From Business Week, writer Alan Boswell fills in the details on the announcement.
The U.S. started a $55 million program in Southern Sudan mainly to help improve the ability of small farmers to grow staple crops, the U.S. Agency for International Development said.
The five-year initiative, called the Food, Agribusiness, and Rural Markets (FARM) program, will focus on the Equatoria region, where agricultural production is seen to have the greatest potential, USAID said today in a statement released in Juba, the capital of Southern Sudan.
“Agriculture is the backbone of the economic development in southern Sudan, employing the majority of the population of more than 8 million, 80 percent of whom live in rural areas,” according to a USAID statement.

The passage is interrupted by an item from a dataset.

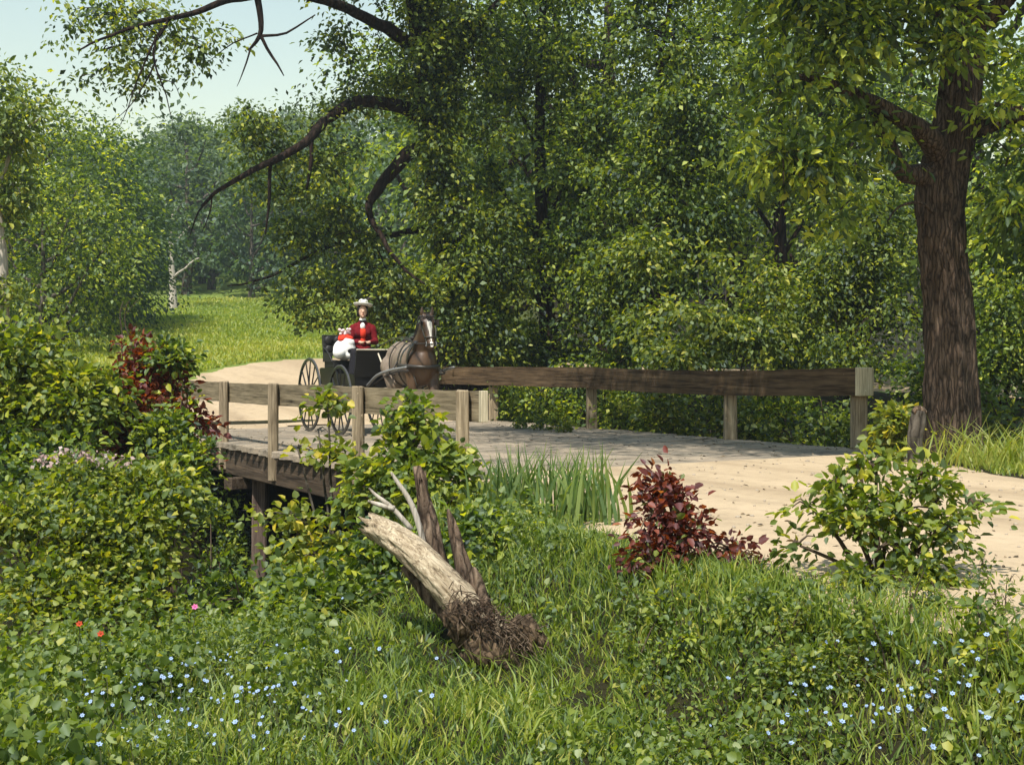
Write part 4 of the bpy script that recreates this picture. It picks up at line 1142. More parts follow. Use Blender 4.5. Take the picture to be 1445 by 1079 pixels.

Southern Sudan, which depends on oil for 98 percent of government revenue, is due to hold a referendum in January to decide whether to secede from the rest of the country. The vote is part of a 2005 peace agreement that ended a 21-year war between north and south Sudan. As many as 2 million people died in the conflict.
Oil fields in Southern Sudan account for most of the nation’s oil output, which, at 480,000 barrels a day, is the third-biggest in sub-Saharan Africa, according to the BP Statistical Review of World Energy.
USAID plans to increase its presence in Southern Sudan, the agency’s administrator, Rajiv Shah, said today in an interview in Juba.